After a multitude of expletives, what does Judi do? Slightly breathlessly she tells me she’s nipping into the pub for a minute. 

“Er, OK….”

She reappears several minutes later with a new packet of cigarettes. 

Not being much of smoker, bar the odd fag with a drink to appear “social”, I didn’t make the connection and sounded the alarm.

“We’re in a road accident and all you can do is think of is fags? Couldn’t you wait?” I blurted out, with some bewilderment. Thankfully Judi wasn’t anything like as combative or brusque as silly old me.

“I need them to calm my nerves.”

It probably took me years to realise the psychological dependence smokers have to those dreaded white sticks.

Anyway, we were unharmed, as was our friendship.

After exchanging details with the driver I reluctantly drove my Sierra back to my parents’ house, mangled bonnet and all, worried at my dad’s reaction at my having had the car for less than a fortnight, and turning 20 the very next day knowing the birthday would be not exactly the greatest start for a twenty-something.

Judi and I moved to London, my birthplace, three years later. And the charming changing a tyre pix are outside the first place we rented before that big move, in Malletts Close, Stony Stratford. The first house we ever rented in fact. But not the last.

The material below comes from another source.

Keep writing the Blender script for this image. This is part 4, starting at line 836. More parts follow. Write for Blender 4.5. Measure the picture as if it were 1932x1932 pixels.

Life is much more simple when you’re young. 

Isn’t it?

Steve Pafford

BONUS BEATS: Somewhat coincidentally, the very same model and colour Ford Sierra appeared in the 2014 movie Pride, a touching tale of how the gay and lesbian community joined forces with the coal workers during the 1984 miners’ strike against Prime Minister Margaret Thatcher.

Even more bizarrely, the scene set in the Welsh valleys follows one that was filmed on the London street in West Hampstead I moved to after Judi and I went our separate domestic ways.

There’s nowt as queer as coincidence, says that spotty, spiky-haired Bucks boy.